Exercise goal:
Work through the data and report how many lines include the string "scene", giving the number alone.

Extracted data:
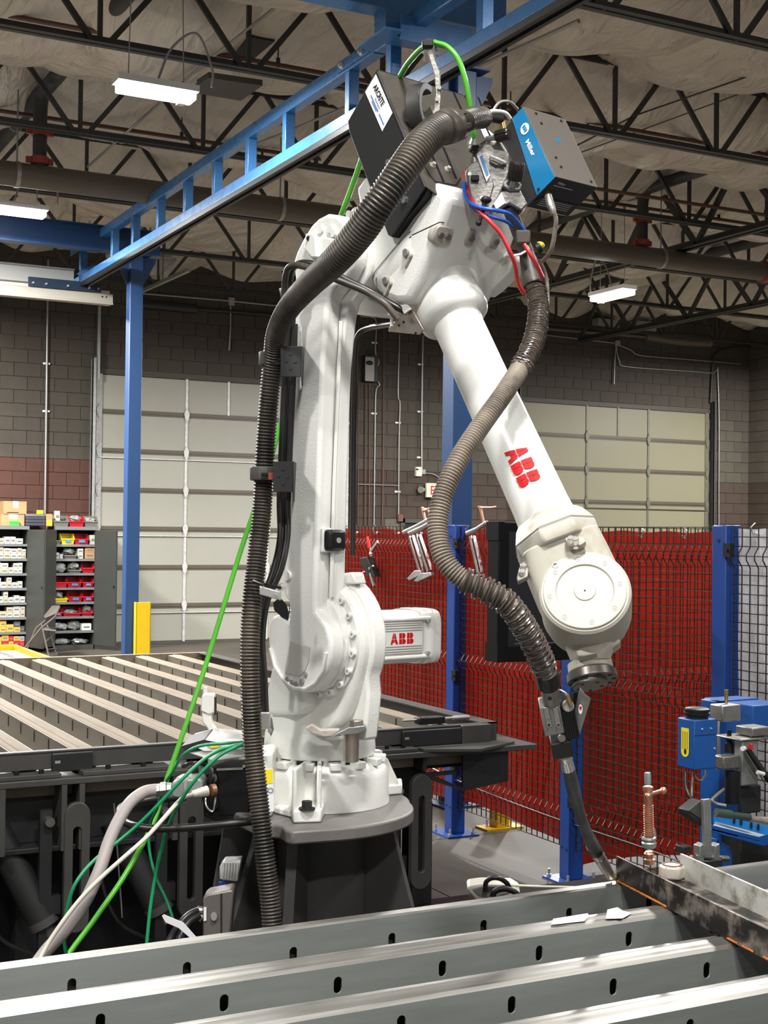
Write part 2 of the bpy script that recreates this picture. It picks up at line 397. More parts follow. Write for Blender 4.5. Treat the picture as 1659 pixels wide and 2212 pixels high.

---

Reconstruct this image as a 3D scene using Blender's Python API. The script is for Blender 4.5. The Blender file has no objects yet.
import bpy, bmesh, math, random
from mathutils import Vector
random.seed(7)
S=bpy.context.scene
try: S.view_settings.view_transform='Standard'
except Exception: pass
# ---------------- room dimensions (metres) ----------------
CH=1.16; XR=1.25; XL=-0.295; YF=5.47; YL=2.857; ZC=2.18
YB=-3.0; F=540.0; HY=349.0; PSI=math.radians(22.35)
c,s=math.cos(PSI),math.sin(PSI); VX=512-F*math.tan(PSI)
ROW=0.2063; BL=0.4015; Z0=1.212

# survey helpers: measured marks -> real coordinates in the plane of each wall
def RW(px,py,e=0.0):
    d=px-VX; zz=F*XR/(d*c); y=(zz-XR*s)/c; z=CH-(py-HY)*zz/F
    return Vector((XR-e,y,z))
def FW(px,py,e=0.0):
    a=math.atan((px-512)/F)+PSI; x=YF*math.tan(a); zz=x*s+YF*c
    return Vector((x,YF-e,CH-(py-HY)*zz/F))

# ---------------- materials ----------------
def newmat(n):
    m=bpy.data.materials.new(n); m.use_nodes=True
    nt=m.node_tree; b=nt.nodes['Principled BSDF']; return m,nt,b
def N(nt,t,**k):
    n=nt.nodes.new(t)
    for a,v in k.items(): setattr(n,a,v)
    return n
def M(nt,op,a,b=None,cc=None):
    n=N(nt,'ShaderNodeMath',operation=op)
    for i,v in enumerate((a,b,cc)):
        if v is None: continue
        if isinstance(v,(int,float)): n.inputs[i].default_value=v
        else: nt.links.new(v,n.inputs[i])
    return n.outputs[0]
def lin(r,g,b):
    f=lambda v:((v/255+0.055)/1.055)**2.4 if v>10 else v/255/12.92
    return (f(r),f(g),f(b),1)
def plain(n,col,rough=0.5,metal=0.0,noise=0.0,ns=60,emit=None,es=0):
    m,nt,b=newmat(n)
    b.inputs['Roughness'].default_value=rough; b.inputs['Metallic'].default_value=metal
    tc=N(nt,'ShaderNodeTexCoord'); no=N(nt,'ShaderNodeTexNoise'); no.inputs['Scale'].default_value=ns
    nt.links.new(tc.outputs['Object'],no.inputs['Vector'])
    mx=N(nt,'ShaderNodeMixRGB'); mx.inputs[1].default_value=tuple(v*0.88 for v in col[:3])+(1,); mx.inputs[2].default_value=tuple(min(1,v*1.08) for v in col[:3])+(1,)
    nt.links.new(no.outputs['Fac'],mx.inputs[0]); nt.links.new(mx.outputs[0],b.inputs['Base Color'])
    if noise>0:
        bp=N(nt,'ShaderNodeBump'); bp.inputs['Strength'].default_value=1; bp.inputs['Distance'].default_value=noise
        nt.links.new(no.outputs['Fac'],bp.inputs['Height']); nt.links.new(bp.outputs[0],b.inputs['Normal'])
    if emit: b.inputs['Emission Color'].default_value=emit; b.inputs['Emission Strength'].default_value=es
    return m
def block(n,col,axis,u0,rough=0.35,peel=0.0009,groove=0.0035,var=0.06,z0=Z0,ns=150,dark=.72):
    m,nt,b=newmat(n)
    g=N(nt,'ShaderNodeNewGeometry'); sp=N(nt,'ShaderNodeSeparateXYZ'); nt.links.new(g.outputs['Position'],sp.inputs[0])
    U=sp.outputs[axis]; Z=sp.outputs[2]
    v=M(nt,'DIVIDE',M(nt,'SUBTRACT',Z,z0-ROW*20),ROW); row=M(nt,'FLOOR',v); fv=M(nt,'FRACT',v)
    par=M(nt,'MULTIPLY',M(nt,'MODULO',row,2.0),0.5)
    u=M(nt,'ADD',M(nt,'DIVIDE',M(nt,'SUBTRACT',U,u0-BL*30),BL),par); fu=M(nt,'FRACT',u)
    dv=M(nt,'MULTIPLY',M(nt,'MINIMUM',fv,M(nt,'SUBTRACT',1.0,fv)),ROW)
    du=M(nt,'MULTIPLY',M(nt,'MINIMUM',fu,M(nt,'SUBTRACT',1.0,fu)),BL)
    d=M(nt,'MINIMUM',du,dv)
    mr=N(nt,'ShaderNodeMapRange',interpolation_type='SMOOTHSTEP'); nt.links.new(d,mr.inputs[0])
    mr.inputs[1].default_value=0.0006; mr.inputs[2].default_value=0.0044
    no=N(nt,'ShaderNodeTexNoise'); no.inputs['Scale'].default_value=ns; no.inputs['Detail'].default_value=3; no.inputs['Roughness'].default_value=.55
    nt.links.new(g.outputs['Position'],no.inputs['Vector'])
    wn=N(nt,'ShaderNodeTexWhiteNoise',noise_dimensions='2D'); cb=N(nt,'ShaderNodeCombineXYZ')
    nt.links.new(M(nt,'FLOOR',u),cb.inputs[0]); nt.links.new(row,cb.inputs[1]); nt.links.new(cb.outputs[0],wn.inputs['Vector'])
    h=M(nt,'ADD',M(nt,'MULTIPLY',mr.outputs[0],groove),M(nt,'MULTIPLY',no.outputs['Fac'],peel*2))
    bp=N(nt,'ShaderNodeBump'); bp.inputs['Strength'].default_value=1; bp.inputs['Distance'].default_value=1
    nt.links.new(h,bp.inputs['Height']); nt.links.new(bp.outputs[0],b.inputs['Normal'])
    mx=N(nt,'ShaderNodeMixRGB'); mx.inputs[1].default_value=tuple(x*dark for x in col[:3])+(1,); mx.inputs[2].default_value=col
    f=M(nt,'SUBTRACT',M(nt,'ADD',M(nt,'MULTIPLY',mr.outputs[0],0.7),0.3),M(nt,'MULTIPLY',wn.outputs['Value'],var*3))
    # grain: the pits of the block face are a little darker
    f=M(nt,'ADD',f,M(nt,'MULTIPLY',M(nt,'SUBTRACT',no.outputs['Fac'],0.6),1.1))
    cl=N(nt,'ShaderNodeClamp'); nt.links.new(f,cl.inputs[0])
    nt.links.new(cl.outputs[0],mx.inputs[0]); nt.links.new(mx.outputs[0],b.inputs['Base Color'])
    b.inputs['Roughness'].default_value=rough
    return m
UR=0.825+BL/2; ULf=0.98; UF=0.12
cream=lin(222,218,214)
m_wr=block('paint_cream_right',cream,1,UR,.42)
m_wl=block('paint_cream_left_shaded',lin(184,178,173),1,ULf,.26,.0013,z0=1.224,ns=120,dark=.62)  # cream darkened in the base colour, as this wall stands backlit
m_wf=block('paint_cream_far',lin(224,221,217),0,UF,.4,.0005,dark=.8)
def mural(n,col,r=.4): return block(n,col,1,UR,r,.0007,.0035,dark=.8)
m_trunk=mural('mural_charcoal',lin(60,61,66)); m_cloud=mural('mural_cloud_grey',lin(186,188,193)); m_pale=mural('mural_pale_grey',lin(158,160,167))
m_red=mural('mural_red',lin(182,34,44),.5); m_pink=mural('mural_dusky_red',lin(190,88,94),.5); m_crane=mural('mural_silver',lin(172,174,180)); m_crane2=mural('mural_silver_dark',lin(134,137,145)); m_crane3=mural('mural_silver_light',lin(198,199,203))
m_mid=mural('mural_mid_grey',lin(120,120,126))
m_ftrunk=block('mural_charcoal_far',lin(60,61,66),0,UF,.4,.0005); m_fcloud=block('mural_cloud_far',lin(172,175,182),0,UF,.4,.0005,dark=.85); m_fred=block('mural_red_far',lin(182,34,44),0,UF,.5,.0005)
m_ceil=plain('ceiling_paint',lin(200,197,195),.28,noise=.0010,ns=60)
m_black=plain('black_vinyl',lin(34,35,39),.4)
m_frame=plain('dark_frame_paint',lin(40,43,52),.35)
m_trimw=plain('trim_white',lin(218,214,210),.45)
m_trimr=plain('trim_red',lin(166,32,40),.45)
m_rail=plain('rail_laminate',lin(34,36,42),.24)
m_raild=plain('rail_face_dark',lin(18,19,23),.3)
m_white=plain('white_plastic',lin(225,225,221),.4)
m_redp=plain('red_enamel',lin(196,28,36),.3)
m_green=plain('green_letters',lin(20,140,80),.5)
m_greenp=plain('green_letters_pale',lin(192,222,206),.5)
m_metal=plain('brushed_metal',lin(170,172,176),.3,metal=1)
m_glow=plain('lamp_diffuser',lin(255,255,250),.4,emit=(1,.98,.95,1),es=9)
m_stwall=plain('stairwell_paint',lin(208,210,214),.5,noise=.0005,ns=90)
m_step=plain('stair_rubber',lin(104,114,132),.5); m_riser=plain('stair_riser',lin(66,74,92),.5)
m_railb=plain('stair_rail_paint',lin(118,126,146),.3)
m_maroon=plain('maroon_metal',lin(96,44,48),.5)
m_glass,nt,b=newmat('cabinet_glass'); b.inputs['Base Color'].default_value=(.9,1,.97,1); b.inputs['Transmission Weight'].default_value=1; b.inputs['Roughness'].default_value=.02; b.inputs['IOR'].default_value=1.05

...

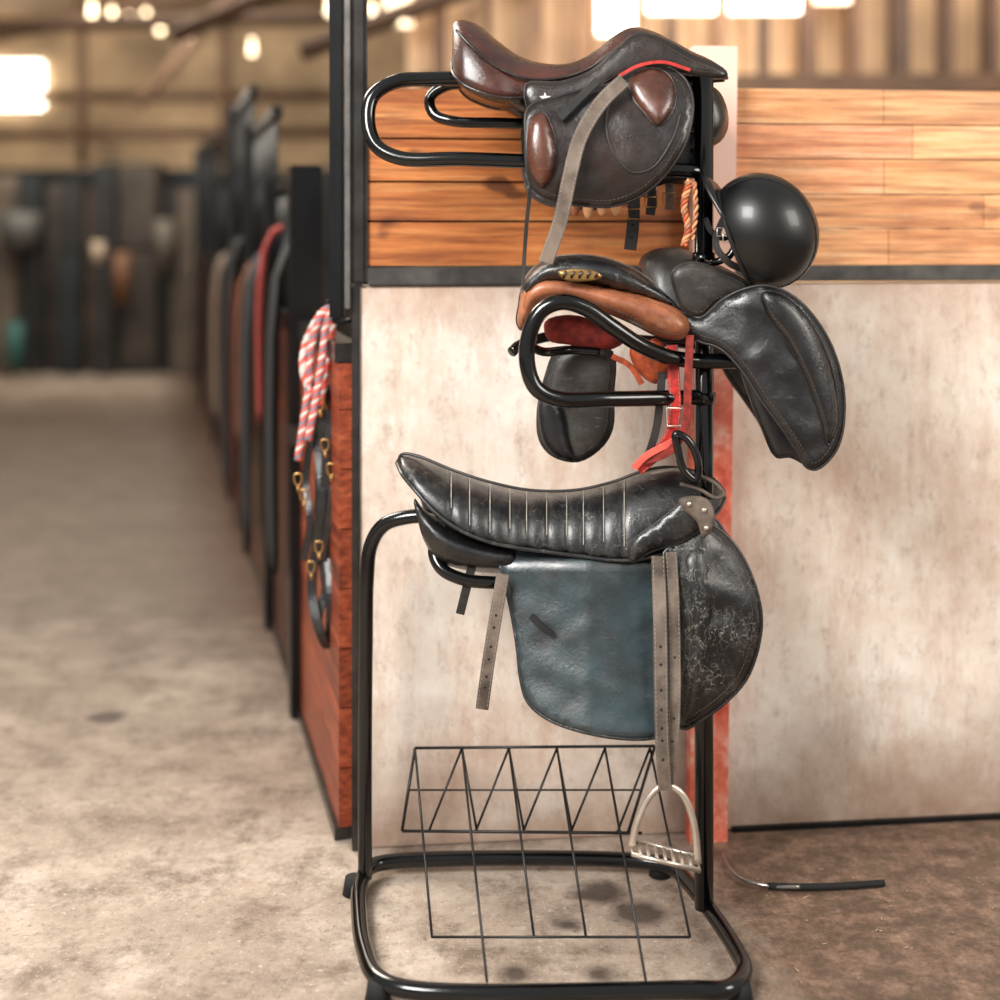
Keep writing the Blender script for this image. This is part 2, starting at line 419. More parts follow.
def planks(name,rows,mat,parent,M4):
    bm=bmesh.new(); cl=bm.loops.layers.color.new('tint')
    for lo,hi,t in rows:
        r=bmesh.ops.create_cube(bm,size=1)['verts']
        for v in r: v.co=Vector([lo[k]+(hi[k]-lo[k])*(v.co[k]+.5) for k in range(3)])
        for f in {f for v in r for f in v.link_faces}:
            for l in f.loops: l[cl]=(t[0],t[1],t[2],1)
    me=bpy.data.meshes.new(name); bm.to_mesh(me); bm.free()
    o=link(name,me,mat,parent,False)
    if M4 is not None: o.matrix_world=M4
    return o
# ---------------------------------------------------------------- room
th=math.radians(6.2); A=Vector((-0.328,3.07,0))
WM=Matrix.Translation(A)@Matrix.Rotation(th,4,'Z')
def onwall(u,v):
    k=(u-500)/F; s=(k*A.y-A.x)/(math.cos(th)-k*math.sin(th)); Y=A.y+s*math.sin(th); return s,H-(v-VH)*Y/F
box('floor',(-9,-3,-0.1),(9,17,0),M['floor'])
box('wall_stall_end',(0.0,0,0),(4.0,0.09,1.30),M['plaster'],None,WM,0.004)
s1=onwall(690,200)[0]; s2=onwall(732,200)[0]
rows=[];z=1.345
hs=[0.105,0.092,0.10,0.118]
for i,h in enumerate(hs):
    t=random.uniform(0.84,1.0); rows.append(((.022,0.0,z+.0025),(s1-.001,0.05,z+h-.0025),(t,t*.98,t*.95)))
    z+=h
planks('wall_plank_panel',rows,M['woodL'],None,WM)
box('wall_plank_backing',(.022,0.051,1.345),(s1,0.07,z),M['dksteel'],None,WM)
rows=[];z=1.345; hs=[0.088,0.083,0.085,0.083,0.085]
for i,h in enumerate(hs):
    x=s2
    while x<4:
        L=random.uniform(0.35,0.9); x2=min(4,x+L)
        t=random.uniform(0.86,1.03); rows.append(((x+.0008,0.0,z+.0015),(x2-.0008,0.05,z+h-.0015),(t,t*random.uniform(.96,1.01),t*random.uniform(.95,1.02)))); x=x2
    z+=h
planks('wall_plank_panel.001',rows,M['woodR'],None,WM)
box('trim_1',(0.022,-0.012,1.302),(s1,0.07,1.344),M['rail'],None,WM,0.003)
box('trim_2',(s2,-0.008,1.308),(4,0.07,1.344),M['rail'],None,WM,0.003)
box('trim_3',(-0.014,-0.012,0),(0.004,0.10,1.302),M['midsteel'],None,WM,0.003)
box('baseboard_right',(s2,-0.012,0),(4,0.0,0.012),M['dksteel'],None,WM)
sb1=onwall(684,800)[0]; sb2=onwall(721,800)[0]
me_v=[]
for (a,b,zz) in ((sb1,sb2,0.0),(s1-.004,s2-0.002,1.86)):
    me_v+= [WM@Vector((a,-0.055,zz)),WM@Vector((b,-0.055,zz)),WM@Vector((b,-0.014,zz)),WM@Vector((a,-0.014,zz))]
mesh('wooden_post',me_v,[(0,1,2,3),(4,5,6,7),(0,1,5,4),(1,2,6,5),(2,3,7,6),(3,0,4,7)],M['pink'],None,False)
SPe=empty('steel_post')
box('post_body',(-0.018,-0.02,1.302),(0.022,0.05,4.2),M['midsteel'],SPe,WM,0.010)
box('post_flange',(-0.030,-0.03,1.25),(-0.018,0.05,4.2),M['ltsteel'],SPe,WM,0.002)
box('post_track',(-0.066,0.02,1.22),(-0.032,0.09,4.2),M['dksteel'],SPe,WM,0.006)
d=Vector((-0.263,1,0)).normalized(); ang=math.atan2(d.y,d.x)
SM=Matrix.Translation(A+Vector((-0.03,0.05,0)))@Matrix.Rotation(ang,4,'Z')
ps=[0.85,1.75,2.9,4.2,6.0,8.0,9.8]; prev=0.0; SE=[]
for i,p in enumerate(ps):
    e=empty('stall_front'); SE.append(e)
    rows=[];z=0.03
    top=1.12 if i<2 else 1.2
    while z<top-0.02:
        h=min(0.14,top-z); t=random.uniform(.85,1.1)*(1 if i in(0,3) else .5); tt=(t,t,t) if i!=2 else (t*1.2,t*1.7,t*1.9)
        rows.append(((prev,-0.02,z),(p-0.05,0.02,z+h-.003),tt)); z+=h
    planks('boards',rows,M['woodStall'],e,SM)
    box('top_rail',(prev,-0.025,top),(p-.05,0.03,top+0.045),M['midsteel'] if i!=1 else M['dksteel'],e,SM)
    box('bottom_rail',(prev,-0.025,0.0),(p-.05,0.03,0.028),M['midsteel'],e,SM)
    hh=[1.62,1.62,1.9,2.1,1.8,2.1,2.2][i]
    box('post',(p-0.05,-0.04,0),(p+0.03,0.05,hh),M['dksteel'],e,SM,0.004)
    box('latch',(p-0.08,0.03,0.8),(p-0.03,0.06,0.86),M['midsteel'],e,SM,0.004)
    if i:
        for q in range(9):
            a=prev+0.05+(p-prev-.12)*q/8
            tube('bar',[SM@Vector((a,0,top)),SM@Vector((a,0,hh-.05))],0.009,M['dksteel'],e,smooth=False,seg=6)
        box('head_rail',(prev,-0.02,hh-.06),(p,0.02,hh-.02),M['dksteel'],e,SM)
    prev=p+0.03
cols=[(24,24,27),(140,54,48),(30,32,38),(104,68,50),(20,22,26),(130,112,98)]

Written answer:
2